La apuesta del gobierno coreano por difundir su cultura, la “ola coreana” (Hallyu), ha llevado a la extraordinaria popularidad global de la música, la televisión y otras producciones culturales. Superproducciones de acción, filmes de terror y grandes romances son muy populares dentro y fuera del país y se dejan más de la mitad de la taquilla, pero la abundancia de dinero y su gran rentabilidad han restringido la diversidad artística y la inclusión de nuevas voces.
Todavía hay muy pocas directoras a cargo de grandes proyectos, y son principalmente aquellos cineastas consolidados en los 90, como Park Chan-wook (The Handmaiden, 2016), Lee Chang-dong (Burning, 2018) y el mismo Bong Joon-ho, quienes gozan de plena libertad creativa en producciones de gran presupuesto. Un director muy popular en el circuito de festivales es Hong Sang-soo, de quien se vio Right Now, Wrong Then (2016) en Costa Rica. En el plano más popular, filmes como el thriller de zombis Train to Busan (2016), de Yeon Sang-ho, brindan esa mezcla de géneros y la maestría visual que destacan en las mejores superproducciones coreanas.

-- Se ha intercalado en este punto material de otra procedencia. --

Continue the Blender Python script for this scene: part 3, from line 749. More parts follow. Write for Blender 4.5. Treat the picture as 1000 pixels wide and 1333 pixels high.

El futuro del cine coreano en el extranjero está asegurado por su éxito comercial, pero aún debe fortalecer la difusión de sus propuestas más aventurado, así como la diversificación de las voces que cuentan historias. Por otra parte, la crítica y la curaduría internacionales deben ver más allá de la “era de los blockbusters” y excavar las décadas de producción cinematográfica que ofrecen un retrato mucho más complejo de Corea, su arte y su gente.
Cinco películas para empezar
Si Parásitos lo tentó a adentrarse en el cine coreano, sin duda el resto de la obra de Bong Joon-ho le gustará. Memories of a Murder (2003), la cinta que lo lanzó al estrellato, es una clase maestra de ritmo, composición y mezcla de géneros. The Host (2006), Mother (2009), Snowpiercer (2013) y Okja (2017), estas últimas producciones estadounidenses, profundizan su estilo y es fácil encontrarlas en sitios de streaming o en DVD.
Aquí van otras cinco recomendaciones que puede encontrar fácilmente en línea:
The Housemaid (1960), de Kim Ki-young.
Seopyeonje (1993), de Im Kwon-taek.
Spring, Summer, Fall, Winter… and Spring (2003), de Kim Ki-duk.
Oldboy (2003), de Park Chan-wook.
House of Hummingbird (2018), de Bora Kim.